In materia di costituzione di parte civile la giurisprudenza si è era inizialmente pronunciata nella maggior parte dei casi per l’inammissibilità ma a partire dal 2008 si sono succedute alcune decisioni favorevoli dei G.I.P di Milano e di Napoli, ora una recente sentenza della Cassazione ha fatto chiarezza in materia nel senso dell’inammissibilità.
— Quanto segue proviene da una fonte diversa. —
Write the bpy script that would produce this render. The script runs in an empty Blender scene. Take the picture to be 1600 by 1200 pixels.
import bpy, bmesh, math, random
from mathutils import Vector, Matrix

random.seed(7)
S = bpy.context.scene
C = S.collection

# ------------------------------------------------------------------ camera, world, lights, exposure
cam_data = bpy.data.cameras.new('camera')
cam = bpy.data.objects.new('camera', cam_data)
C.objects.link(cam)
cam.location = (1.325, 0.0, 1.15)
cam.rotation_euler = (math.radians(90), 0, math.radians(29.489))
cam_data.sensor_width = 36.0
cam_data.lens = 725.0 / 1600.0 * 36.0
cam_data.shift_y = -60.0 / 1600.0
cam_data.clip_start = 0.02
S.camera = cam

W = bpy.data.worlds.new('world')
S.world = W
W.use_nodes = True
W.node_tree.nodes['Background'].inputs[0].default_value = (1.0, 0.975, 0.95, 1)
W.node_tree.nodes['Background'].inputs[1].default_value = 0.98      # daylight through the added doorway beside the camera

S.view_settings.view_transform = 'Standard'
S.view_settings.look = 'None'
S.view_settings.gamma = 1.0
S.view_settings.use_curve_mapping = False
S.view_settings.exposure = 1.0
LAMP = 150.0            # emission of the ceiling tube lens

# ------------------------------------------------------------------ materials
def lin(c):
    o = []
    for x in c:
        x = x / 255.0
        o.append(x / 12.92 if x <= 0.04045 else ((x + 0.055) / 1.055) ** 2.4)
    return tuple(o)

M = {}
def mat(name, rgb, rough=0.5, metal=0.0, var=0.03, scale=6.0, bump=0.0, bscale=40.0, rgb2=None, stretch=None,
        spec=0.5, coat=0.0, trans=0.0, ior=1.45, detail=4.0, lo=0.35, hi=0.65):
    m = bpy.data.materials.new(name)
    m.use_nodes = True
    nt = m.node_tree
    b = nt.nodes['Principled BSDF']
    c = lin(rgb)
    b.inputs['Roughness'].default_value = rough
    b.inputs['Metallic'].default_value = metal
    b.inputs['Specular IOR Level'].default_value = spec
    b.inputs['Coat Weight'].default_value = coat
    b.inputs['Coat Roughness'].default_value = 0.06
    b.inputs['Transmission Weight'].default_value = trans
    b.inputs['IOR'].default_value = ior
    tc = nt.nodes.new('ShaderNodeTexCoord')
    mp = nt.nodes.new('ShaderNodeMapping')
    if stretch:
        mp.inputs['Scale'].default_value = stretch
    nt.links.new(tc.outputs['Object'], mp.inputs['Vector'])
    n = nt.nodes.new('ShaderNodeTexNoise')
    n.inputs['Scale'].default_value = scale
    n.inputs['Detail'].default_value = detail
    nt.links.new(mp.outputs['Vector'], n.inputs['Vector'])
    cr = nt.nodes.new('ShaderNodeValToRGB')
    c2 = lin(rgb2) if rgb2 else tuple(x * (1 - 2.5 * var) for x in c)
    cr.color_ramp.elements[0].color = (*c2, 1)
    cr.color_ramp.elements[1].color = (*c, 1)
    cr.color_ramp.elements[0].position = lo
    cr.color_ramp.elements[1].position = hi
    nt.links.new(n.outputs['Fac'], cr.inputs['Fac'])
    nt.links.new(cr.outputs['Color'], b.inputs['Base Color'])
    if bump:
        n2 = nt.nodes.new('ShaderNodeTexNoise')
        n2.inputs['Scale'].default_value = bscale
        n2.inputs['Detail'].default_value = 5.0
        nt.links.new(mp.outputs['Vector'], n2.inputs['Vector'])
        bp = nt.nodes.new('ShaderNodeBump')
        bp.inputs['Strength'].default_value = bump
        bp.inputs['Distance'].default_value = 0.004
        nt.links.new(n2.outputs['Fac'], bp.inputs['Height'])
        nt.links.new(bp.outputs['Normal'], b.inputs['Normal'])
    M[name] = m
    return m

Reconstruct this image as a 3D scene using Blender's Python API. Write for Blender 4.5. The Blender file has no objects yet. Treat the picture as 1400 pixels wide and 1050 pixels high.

E’ una recentissima decisione della VI sezione pubblicata a gennaio nell’ambito di un procedimento in cui risultavano imputate varie persone e società per reati di associazione a delinquere, corruzione, appropriazione indebita,oltre che per illeciti amministrativi ex decreto 231 dove il GUP di Milano aveva applicato una sentenza di patteggiamento condannando tra l’altro una società oltre alla pena pecuniaria, divieto di pubblicizzare beni e servizi per un anno e confisca di somme di denaro anche al pagamento delle spese ed onorari in favore delle parti civili costituite, in questo caso alcune S.p.A. tra cui l’E.N.I.

La società condannata ricorreva in Cassazione chiedendo tra l’altro l’annullamento della sentenza nella parte in cui aveva pronunciato la condanna alle spese in favore delle parti civili costituite.

I giudici della VI sezione sono partiti dalla constatazione che manca ogni riferimento espresso alla parte civile nel testo del decreto 231 e ciò costituisce una scelta del legislatore che ha voluto operare una deroga alla regolamentazione del C.P.P. ma, oltre a questo il decreto contiene alcuni elementi specifici che confermano la volontà di escludere la parte civile dal processo.

Vi è l’art. 27 che nel disciplinare la responsabilità patrimoniale dell’ente la limita all’obbligazione per il pagamento della sanzione pecuniaria senza fare riferimento alle obbligazioni civili ma soprattutto l’art. 54 relativo alla regolamentazione del sequestro conservativo.

Nel codice di procedura penale l’art. 316 prevede questa misura cautelare reale sia a tutela del pagamento della pena pecuniaria, delle spese del procedimento e di ogni altra somma dovuta dall’erario sia delle obbligazioni civili derivanti dal reato attribuendo alla parte civile la possibilità di richiedere il sequestro.

Viceversa il decreto 231 all’art. 54 limita il sequestro conservativo al solo scopo di assicurare il pagamento della sanzione pecuniaria, spese del procedimento e somme dovute all’erario ed il sequestro può essere richiesto solo dal P.M.

L’ampliamento della competenza del giudice penale ad occuparsi anche dell’azione civile avrebbe richiesto una esplicita previsione di legge e a questo proposito i giudici rilevano come l’art. 111 della Costituzione pretende il rispetto del principio di stretta legalità quale criterio direttivo di tutta la disciplina del processo penale e dunque non sarebbe possibile ricorrere ad un interpretazione analogica dell’art. 185 C.P. e dell’art. 74 C.P.P.

La scelta del legislatore di non prevedere la costituzione di parte civile nel processo a carico degli enti secondo i giudici trova una ragionevole spiegazione anche sotto il profilo sostanziale non essendo individuabile un danno derivante dall’illecito amministrativo diverso da quello prodotto dal reato.